Beyond his bubble, Trump has other aspects of the commander in chief role down. He is reluctant to admit mistakes, for instance. When he does, he usually says he miscalculated how awful other people would be. Or it's the Trumpiest remorse possible: "I have only one regret in the women department - that I never had the opportunity to court Lady Diana Spencer...a dream lady." His confrontations with the news media ("a business of distortions and lies") would make Ari Fleischer's and Jay Carney's press shops look cuddly. After questioning whether Ronald Reagan had "anything beneath that smile" in his first book, Trump eventually shifts to the standard GOP Gipper worship. Finally, he struggles to delegate. As president, he would appoint himself U.S. trade representative, for example, and "take personal charge of negotiations with the Japanese, the French, the Germans, and the Saudis," he writes in "The America We Deserve" (2000). "Our trading partners would have to sit across the table from Donald Trump and I guarantee you the rip-off of the United States would end."
Yes, Trump has a pretty serious savior complex, a common affliction for presidential hopefuls. "Look, I do deals - big deals - all the time," he writes in "Time to Get Tough" ( 2011). "We need a dealmaker in the White House." The first Republican presidential debate this coming week should help clarify whether Trump is a real candidate or merely a sign of the GOP's disenchantment with its options. Either way, his rivals should brace themselves. "I'll do nearly anything within legal bounds to win," Trump writes. "Sometimes, part of making a deal is denigrating your competition."
But, judging from these books, I'm not sure how badly he really wants the presidency.

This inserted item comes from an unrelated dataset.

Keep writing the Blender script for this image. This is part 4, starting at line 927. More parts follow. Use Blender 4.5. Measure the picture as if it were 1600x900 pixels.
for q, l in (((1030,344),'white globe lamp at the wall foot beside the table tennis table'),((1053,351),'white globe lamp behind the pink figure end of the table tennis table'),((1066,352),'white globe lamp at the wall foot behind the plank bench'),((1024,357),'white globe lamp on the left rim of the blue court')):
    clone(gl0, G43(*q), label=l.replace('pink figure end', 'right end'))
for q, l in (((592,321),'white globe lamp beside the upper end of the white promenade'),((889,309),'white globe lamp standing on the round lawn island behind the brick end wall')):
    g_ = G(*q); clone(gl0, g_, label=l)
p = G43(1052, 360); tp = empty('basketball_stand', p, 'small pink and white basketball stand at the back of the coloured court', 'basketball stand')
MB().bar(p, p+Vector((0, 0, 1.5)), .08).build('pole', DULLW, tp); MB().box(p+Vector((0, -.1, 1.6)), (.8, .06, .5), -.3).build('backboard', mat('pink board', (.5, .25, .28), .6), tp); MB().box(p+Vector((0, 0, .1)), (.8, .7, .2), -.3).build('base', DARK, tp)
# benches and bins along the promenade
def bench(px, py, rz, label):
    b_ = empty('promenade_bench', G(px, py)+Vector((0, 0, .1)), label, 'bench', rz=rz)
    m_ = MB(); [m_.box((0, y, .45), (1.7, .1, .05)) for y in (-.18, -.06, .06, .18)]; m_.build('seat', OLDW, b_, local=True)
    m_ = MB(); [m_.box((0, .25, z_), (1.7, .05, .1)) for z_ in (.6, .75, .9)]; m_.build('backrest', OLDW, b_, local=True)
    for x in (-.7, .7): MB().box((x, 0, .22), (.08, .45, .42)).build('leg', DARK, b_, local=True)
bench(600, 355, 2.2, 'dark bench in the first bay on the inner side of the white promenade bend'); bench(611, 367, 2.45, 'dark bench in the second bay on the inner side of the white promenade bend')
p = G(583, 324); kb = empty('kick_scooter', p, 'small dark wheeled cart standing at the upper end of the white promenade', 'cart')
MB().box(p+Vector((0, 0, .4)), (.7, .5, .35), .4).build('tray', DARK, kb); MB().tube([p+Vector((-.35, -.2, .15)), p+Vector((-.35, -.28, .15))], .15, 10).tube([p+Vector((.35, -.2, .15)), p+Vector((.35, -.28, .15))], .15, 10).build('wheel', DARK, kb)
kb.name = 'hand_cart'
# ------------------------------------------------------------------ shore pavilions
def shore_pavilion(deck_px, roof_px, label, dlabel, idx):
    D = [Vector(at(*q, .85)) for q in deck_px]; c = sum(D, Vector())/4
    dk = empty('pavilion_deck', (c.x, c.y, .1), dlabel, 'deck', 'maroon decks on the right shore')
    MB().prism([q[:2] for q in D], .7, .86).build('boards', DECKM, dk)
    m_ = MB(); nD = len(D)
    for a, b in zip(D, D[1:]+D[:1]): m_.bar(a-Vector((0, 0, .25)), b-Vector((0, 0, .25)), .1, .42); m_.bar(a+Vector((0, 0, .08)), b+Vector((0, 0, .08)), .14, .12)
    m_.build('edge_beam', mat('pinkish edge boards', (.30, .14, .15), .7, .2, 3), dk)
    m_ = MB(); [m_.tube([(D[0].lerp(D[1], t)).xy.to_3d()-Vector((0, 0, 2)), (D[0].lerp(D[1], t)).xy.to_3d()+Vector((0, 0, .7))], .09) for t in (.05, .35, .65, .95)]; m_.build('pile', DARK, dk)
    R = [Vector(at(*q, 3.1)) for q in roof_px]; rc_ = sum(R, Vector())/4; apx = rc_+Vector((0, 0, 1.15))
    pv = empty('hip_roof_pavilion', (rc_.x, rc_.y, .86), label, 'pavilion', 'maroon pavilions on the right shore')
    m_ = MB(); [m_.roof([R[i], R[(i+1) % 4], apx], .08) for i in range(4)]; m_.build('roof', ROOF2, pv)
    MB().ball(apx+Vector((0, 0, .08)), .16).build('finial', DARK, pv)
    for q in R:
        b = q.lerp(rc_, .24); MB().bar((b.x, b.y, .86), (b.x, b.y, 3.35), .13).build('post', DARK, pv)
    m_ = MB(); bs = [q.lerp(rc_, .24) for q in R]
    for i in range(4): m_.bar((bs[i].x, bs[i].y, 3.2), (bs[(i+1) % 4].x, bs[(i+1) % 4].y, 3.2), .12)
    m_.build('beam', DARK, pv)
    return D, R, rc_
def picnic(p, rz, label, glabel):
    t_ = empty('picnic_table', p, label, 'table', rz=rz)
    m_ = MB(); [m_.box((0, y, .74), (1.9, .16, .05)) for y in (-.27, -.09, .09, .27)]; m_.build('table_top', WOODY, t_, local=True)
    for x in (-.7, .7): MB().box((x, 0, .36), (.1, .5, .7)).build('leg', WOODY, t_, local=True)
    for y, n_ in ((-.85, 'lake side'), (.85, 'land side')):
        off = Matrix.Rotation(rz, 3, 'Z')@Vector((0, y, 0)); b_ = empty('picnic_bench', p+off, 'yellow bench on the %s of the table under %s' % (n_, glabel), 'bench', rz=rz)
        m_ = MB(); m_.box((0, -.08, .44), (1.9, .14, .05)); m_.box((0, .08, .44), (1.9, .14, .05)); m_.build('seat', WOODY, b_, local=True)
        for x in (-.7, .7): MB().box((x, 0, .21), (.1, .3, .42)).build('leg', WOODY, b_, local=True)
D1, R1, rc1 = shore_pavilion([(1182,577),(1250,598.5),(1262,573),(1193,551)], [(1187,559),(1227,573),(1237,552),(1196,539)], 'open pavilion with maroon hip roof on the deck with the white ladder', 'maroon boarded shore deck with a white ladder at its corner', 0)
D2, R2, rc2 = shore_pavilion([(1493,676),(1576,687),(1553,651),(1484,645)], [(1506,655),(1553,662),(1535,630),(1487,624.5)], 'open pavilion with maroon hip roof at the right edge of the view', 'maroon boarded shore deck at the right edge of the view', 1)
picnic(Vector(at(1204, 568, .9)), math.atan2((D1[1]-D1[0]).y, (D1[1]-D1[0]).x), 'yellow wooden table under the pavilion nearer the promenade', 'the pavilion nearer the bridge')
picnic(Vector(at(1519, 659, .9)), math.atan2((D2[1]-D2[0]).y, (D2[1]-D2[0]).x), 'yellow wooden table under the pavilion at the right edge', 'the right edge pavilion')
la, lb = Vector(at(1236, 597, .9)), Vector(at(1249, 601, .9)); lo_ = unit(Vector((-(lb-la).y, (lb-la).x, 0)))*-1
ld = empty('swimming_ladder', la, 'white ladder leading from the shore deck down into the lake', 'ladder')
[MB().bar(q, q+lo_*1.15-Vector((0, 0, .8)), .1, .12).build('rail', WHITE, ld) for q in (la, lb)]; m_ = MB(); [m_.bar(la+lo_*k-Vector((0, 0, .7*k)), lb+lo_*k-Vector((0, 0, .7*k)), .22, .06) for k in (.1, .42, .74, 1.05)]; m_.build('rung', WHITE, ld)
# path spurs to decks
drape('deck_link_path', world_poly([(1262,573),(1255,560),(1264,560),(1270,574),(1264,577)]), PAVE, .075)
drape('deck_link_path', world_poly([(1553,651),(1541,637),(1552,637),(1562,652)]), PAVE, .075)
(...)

To win it - yes, I think he'd love to close that deal and, of course, write another book about it. But to actually be president, day to day? Trump has always been about the next big thing, whether the next deal, spouse or fight. "The same assets that excite me in the chase, often, once they are acquired, leave me bored," he writes. "For me, you see, the important thing is the getting, not the having."